Dalam KTT Ke-44 dan Ke-45 ASEAN di Vientiane, Laos, Junta Militer Myanmar mengirimkan perwakilan melalui Sekretaris Jenderal Kementerian Luar Negeri, untuk pertama kalinya dalam tiga tahun sejak kudeta tahun 2021.
"Walaupun Myanmar hadir pada tingkat KTT dan juga pertemuan para menteri luar negeri, namun apabila ada proses pengambilan keputusan, maka Myanmar tidak boleh mem-block proses pengambilan keputusan," kata Menlu Retno dalam keterangan pers di sela-sela KTT Ke-44 dan Ke-45 ASEAN di Vientiane, Laos, Rabu (9/10).
Menlu Retno mengatakan bahwa sejak krisis di Myanmar terjadi pada 2021, para pemimpin ASEAN memutuskan tidak mengeluarkan Myanmar dari keanggotaan. Namun, Myanmar tidak diperbolehkan mengirim perwakilan politisnya.
Hal itu dilakukan agar Myanmar tidak menghambat kerja ASEAN secara keseluruhan, dan tidak diperkenankan untuk mengambil maupun menolak keputusan yang ditetapkan para pemimpin ASEAN.
Sejak Keketuaan Brunei Darussalam Tahun 2021, Kamboja Tahun 2022 dan Indonesia Tahun 2023, Myanmar memutuskan tidak mengirimkan perwakilan pada pertemuan tingkat tinggi tahunan itu.
"Aturannya sama, tetapi Myanmar mensikapinya berbeda.
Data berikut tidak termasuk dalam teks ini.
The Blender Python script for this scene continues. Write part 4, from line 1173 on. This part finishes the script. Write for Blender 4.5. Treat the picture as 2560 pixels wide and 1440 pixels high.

Kalau di bawah keketuaan Brunei, Kamboja dan Indonesia, Myanmar memutuskan untuk tidak mengirim (perwakilan non politis). Tetapi di tahun ini dia memutuskan untuk mengirim. Tetapi tetap tidak mengubah keputusan ASEAN. Bahwa yang hadir di situ adalah (perwakilan) non political level," kata Menlu.
Di sisi lain, ada atau tidaknya perwakilan non politis yang dikirim Myanmar tidak mengubah keputusan bahwa Konsensus Lima Poin (Five Point Consensus/5PC) harus tetap dijalankan.
Konsensus Lima Poin itu, kata Retno, telah sejalan dan didukung oleh dunia internasional, dengan ditunjuknya Mantan Menteri Luar Negeri Australia Julie Bishop sebagai utusan khusus PBB untuk Myanmar.
"Saya tidak tahu pertimbangan mereka apa. Tetapi yang dapat saya sampaikan, ini (Konsensus Lima Poin) harus dijalankan," kata Retno.